Now, two years on from the end of the panny d, it is high time to end this scourge.
From cossie livs to Bucky P and beyond, we are better than this as a nation, we just are. Or maybe we aren’t, but we should be trying to be.
Moreover, our declining choice in slang has recently evolved to take on shades of Australian and American language, something that we should not abide.
I’m not even being all Britain first about it. We literally have a whole urban dictionaries (cockney, roadman, etc) full of amazing English slang to covet or use when appropriate. So when did we all get so basic?
Here, we list the abbreviations that need to be retired before 2025 in order for us to enter the year with honour, like how you cleanse yourself of sin before death.
If you’re upset with any of the entries, I’m afraid it’s too bad. This isn’t a democracy and there will be no genny leccy. It’s a dictatorship, and good luck abbreviating that.
Cost of living crisis = Cossie livs
It’s too serious now. The olive oil is in cages. The black mould is spreading. The mice are back. We can’t be lying to ourselves via the whimsy of cossie livs anymore. Life is bleak, the only way to get something done is say it with our chest.
Sandwiches = Sandos
A god awful Australian term that has spread across London like wildfire, bringing with it a fog of monstrously large sandwiches that you have to unhinge your jaw to eat. After you’ve taken a picture of its perfectly sliced cross section, obviously.
General election = Genny leccy
It was fun one time, it doesn’t need to come back for 2028, or any other ‘leccy’ that takes place between now and then. Please.
Picantes = Picants
This is in reference to the popular picante cocktail, beloved by a) ponces and b) people who choose to lie to themselves about liking spicy margs.
Just in case the posh Londoners hadn’t claimed them enough, they had to remove to only element of spice left in the name, that sexy unaccented-yet-accented e that made them so popular in the first place, and call them “picants”. Picants and bants at Soho House is it?
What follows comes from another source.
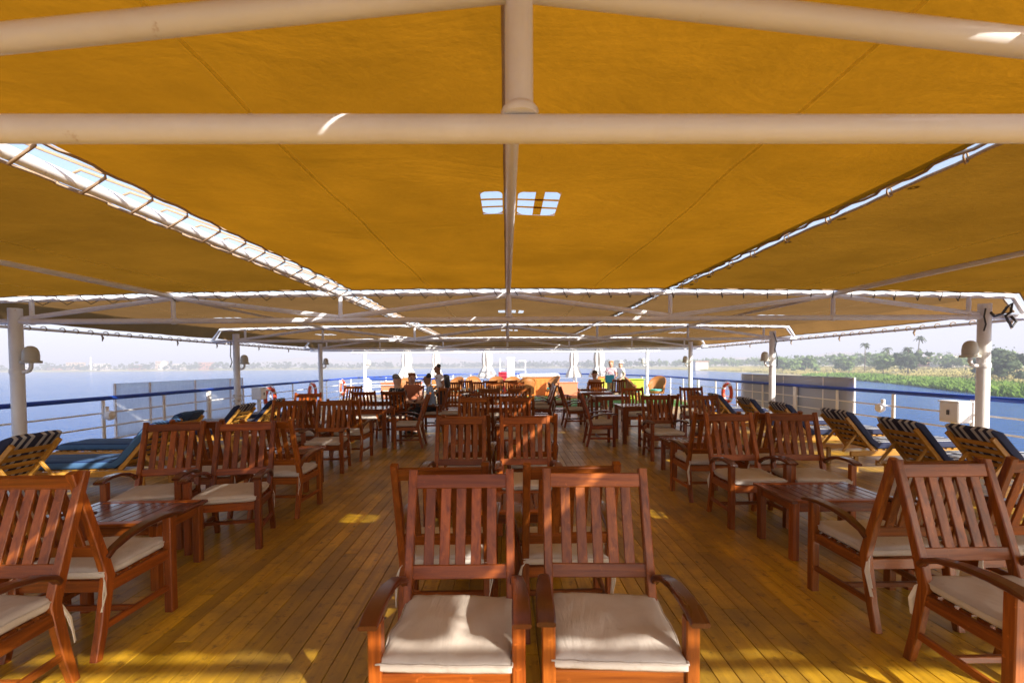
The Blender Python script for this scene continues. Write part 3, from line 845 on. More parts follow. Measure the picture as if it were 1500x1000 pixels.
# sloping end strip
panel(-7.9, 7.9, 18.18, 18.66, M_CAN2, 'narrow tan canvas strip drooping at the far end of the awning', (), (0, 0), 0.95)

# lacing ropes, one run per gap
def lacing(pts_pairs, pipe_dz, name, label, mat, r=.007, grp='lacing ropes of the awning'):
    m = MB()
    pts = []
    for a, b in pts_pairs:
        a, b = Vector(a), Vector(b); c = (a + b) / 2
        pts += [a + Vector((0, 0, .01)), a - Vector((0, 0, .012)), c - Vector((0, 0, pipe_dz)), b - Vector((0, 0, .012)), b + Vector((0, 0, .012)), c + Vector((0, 0, .052))]
    m.tube(pts, r, 5); o = m.build(name, mat, None, 180); tag(o, label, 'rope', grp); return o
def ysteps(a, b, s, sd):
    q = random.Random(sd); y = a + .1; out = []
    while y < b - .1: out.append(y); y += s * q.uniform(.85, 1.15)
    return out
zc = cz(2.5) - .01
for k, (y0, y1) in enumerate(BAYS):
    lacing([((-2.31, y, zc - .02), (-2.67, y + .09, zc - .02)) for y in ysteps(y0, y1, .35, k)], .085, 'lacing_rope', f'brown rope lacing over the wide open gap, {names[k]} bay', M_ROPE, .009)
    lacing([((2.47, y, zc - .015), (2.545, y + .05, zc - .015)) for y in ysteps(y0, y1, .5, k + 5)], .032, 'lacing_rope', f'rope lacing over the tight narrow seam, {names[k]} bay', M_ROPE, .006)
    for s_ in (-1, 1):
        m = MB()
        for y in ysteps(y0, y1, .3, k + 9 + s_):
            m.tube([(s_ * (8.0 + .04 * math.cos(a)), y + .01 * a, 2.285 + .04 * math.sin(a)) for a in [q * math.pi / 4 for q in range(9)]], .009, 5)
        for y in ysteps(y0, y1, 1.9, k + 19 + s_):
            m.tube([(s_ * 8.0, y, 2.25), (s_ * 8.0, y + .03, 2.20), (s_ * 8.01, y + .02, 2.13)], [.015, .02, .008], 5)
        tag(m.build('eave_lacing', M_ROPE), f'row of small rope ties along the {"reed-bank" if s_ > 0 else "town-side"} eave, {names[k]} bay', 'rope', 'eave ties of the awning')
for k, y in enumerate(TY[1:4]):
    prs = []; x = -7.0
    q = random.Random(k)
    while x < 7.0:
        prs.append(((x, y - .10, cz(x) - .025), (x + .12, y + .10, cz(x) - .025))); x += .33 * q.uniform(.85, 1.15)
    lacing(prs, .10, 'cross_lacing', f'dark cord spiralling round the {["first", "second", "third"][k]} cross pipe beyond the vent', M_DROPE, .006)
# right-hand seam eyelets (nearest bay)
m = MB()
for y in ysteps(2.2, 6.6, .62, 44):
    c = Vector((2.62, y, cz(2.62) - .012))
    m.tube([c + Vector((.022 * math.cos(a * math.pi / 6), .022 * math.sin(a * math.pi / 6), 0)) for a in range(12)], .006, 5, closed=True)
o = m.build('eyelets', M_DGREY); o['kind'] = 'stuff'; tag(o, 'row of metal eyelets beside the narrow canvas seam', None)

# post lamps
def post_lamp(x, y, label, two=False):
    s_ = -1 if x > 0 else 1
    t = thing('deck_lamp', label, 'lamp', (x, y, 1.55), 0, 'dome lamps on the awning posts')
    m = MB(); m.tube([(s_ * .06, 0, .0), (s_ * .13, 0, .0), (s_ * .18, 0, .02), (s_ * .205, 0, .06), (s_ * .21, 0, .13)], .028, 10); m.build('bracket', M_POST, t, 60)
    m = MB(); m.lathe([(.12, .13), (.125, .14), (.125, .165), (.10, .17)], (s_ * .21, 0, 0), 18); m.build('base_ring', M_LAMP, t, 40)
    m = MB(); m.lathe([(.098, .17), (.100, .24), (.092, .31), (.070, .36), (.035, .385), (.005, .39)], (s_ * .21, 0, 0), 18); m.build('dome', M_LAMP, t, 70)
    m = MB(); m.lathe([(.088, -.03), (.092, -.02), (.092, .03), (.088, .04)], (0, 0, 0), 18); m.build('clamp', M_POST, t, 40)
ordn = ['nearest', 'second', 'third', 'farthest']
for k, y in enumerate(TY[1:]):
    post_lamp(-XP, y, f'grey dome lamp on the {ordn[k]} town-side awning post')
    post_lamp(XP, y, f'grey dome lamp on the {ordn[k]} reed-bank awning post')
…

I will be taking myself as far away as possible!
Hammersmith and City Line = Ham and cheese line
Mainly because: Who actually says this? You are absolutely only saying this so that people can go “What? I’ve never heard that before” which gives you the little internal thrill being the first person to have said that to them. There’s a reason that is the case. The only good Tube line shortening is Vicky Line, it’s why people actually use it.
Overground = OG
“Let’s jump on the OG”, “It’s one stop on the OG,”. Overground is literally one more syllable, is it really that much of a stretch? Oh, it is? Sure thing, white man trying to be road.
Buckingham Palace = Bucky P
Maybe we trivialise the royals in order to process our country having a ruling class amidst a cost of living crisis (say it in full! Don’t let them get away with it!) but something about the royal shortenings are particularly bad. Luckily the ephemeral nature of “platty jubes” meant that it was one and gone, but Bucky P still lingers like a bad smell. Let’s Oust that nonsense.
Cocktails = Cocky T’s
Get rid of this before a Shoreditch bar owner with too much money and not enough respect for neon lighting gets a hold of it.
Festival = festi
“What festis are you doing this year?”, “I’m off to a festi.” No! Very American sounding, no real case for the shortening of the word, sounds worse than the original. Ladies and gentlemen, it hits the trifecta.